** begin **

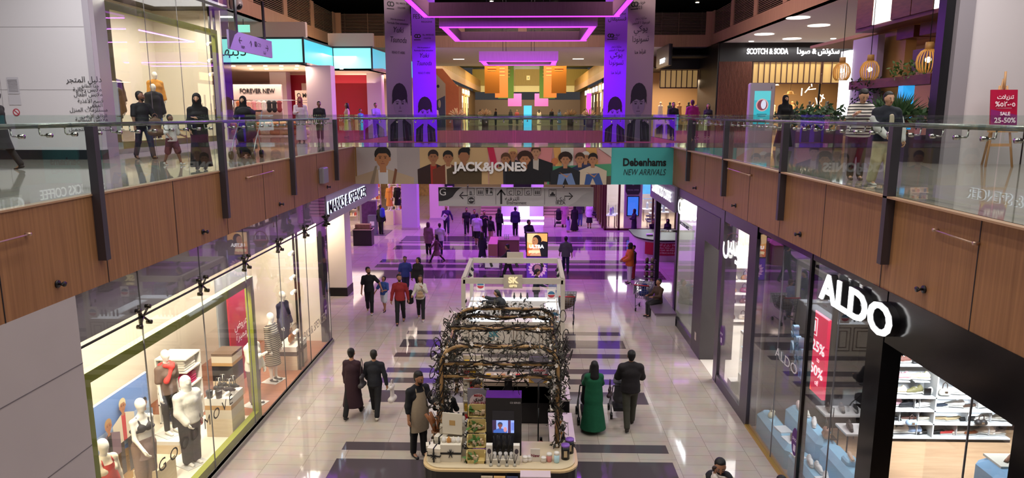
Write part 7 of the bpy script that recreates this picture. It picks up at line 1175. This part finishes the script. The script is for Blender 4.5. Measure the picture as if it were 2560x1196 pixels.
mann('mannequin in long navy coat deepest in the fashion window',(-7.1,19.2,.12),80,sex='m',H=1.9,robe='#221d38',robelen=.5,robew=.21,bottom='#1a1826')
for lab,x,y,z,k in (('mannequin in dark coat with purple backpack in the upper window',-12.7,21.4,6.5,dict(top='#2a2730',tloose=.04,bottom='#3a3630')),('mannequin in dark green puffer coat nearest in the upper window',-12.1,20.25,6.2,dict(top='#23261f',tloose=.06,hem=.2,bottom='#1f1f24')),('mannequin in orange jacket and blue jeans in the upper window',-12.8,24.0,6.6,dict(top='#c98a34',tloose=.035,topname='jacket',hem=.1,bottom='#3f5f90')),('mannequin in black padded jacket in front of the orange jacket one',-12.3,22.9,6.15,dict(top='#1d1a1c',tloose=.05,hem=.15,topname='jacket',bottom='#2a2622'))):
    m=MB(); m.box(-.32,.32,-.32,.32,0,z-6.02); solo('mannequin_plinth',m,PALEWOOD,'pale plinth carrying the '+lab.replace(' in the upper window',''),'plinth',(x,y,6.02)); o,J=mann(lab,(x,y,z),60,**k)
    if 'backpack' in lab: V,Q=blob([((0,-.22,1.15),(0,-.24,1.4),.13,.12,(1,.6,1.1))],.02); rawmesh('backpack',V,Q,M('#5a2f8c',.6),o)
for k,(x,c,l) in enumerate(((-9.0,'#d98a3f','orange dress'),(-8.55,'#151316','black dress'),(-8.1,'#c9b8a4','cream trousers suit'))):
    m=MB(); m.box(-.28,.28,-.28,.28,0,.9); solo('mannequin_plinth',m,M('#efe0c4',.5),'plinth under the %s mannequin of the ground store'%l,'plinth',(x,44.2+.4*k,0)); mann('mannequin in %s raised above the ground store counters'%l,(x,44.2+.4*k,.9),-20,sex='f',robe=c,robelen=.3,robew=.22,H=1.75)
# ------------------------------------------------------------------ wheeled things and carried things
def stroller(label,loc,rz,hood='#16151a',frame='#3a3a40',s=1.):
    t=thing('stroller',label,'stroller',loc,rz); t.scale=(s,s,s); V,Q=blob([((0,.12,.55),(0,-.18,.5),.19,.16,(1,1,.8)),((0,.2,.6),(0,.26,.95),.18,.17,(1,.5,1))],.025,.05); rawmesh('seat',V,Q,M(hood,.8),t)
    V,Q=blob([((0,.18,.98),(0,-.02,1.02),.2,.17,(1,1,.7))],.025,.05,[((0,0,.93),(0,.3,-1))]); rawmesh('hood',V,Q,M(hood,.8),t); m=MB(); m.box(-.17,.17,-.2,.25,.2,.3); part('basket',m,M('#1d1c20',.8),t)
    for x in(-.24,.24): m=MB(); m.tube([(x,.52,1.05),(x,.3,.75),(x,-.1,.4),(x,-.34,.1)],.014,6); m.tube([(x,.1,.55),(x,.28,.1)],.014,6); part('frame',m,M(frame,.35,.6),t)
    m=MB(); m.tube([(-.24,.52,1.05),(.24,.52,1.05)],.018,6); part('handle',m,BLACK,t)
    for x in(-.24,.24):
        for y in(-.34,.28): m=MB(); m.tube([(x-.03,y,.09),(x+.03,y,.09)],.09,12); part('wheel',m,BLACK,t)
def cart(label,loc,rz,load=True):
    t=thing('shopping_cart',label,'cart',loc,rz); F=M('#8d8a92',.3,.7)
    m=MB(); 
    for k in range(6): z=.5+.09*k; a=.2+.02*k; b=.32+.03*k; m.tube([(-a,-b,z),(a,-b,z),(a,.36,z),(-a,.36,z),(-a,-b,z)],.009,4)
    for q in np.linspace(-1,1,7): m.tube([(q*.2,-.32,.5),(q*.3,-.47,.95)],.007,4); m.tube([(q*.2,.36,.5),(q*.3,.36,.95)],.007,4); m.tube([(-.2,q*.3,.5),(-.3,q*.36,.95)],.007,4); m.tube([(.2,q*.3,.5),(.3,q*.36,.95)],.007,4); m.tube([(q*.2,-.32,.5),(q*.2,.36,.5)],.006,4)
    part('basket',m,F,t); m=MB(); m.box(-.29,.29,-.53,-.51,.6,.95); m.box(.315,.325,-.3,.3,.6,.93); part('sign_panel',m,M('#e9e4ea',.4),t)
    m=MB(); m.tube([(-.27,.5,1.02),(.27,.5,1.02)],.022,8); part('handle',m,M('#b02a30',.4),t)
    for x in(-.23,.23): m=MB(); m.tube([(x*1.15,.5,1.02),(x*1.1,.36,.95),(x,.36,.5),(x,.3,.16),(x*.8,-.4,.16)],.014,6); part('frame',m,M('#5a5a66',.35,.5),t)
    for x in(-.22,.22):
        for y in(-.4,.3): m=MB(); m.tube([(x-.02,y,.07),(x+.02,y,.07)],.07,10); part('wheel',m,BLACK,t)
    return t
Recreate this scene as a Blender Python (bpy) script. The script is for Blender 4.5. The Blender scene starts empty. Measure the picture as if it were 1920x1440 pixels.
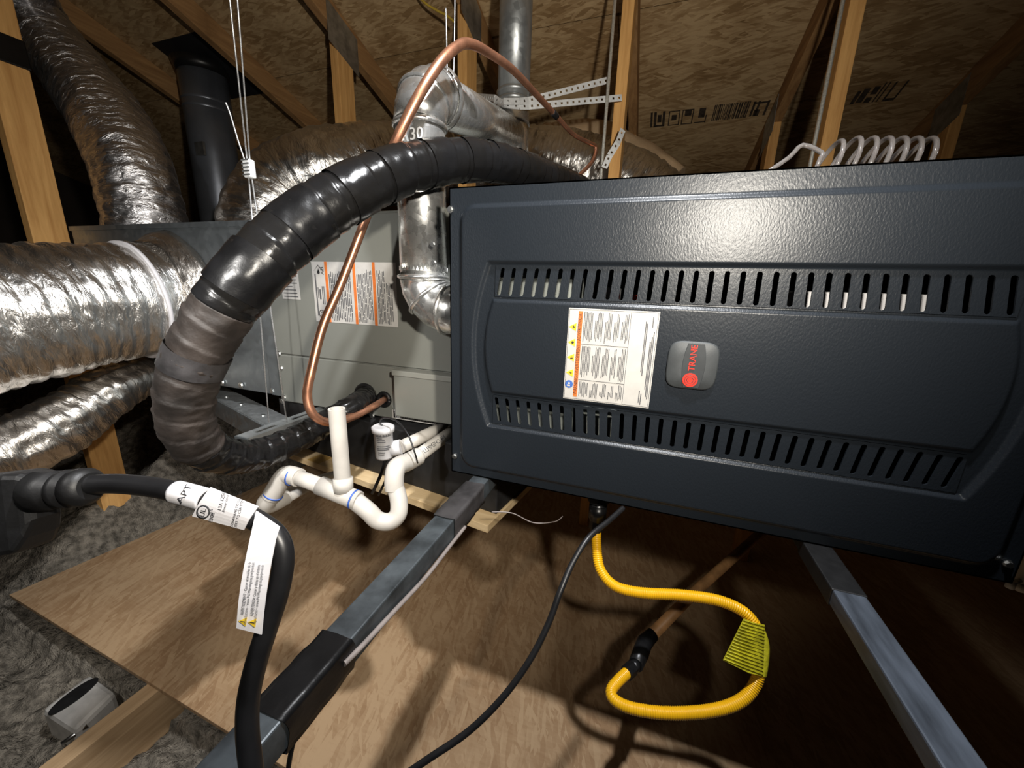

** end **

> **Goal**: Check each line of the entries above for the word "this". List the ones that have it.

> **Correct response**:
Write part 7 of the bpy script that recreates this picture. It picks up at line 1175. This part finishes the script. The script is for Blender 4.5. Measure the picture as if it were 2560x1196 pixels.
Recreate this scene as a Blender Python (bpy) script. The script is for Blender 4.5. The Blender scene starts empty. Measure the picture as if it were 1920x1440 pixels.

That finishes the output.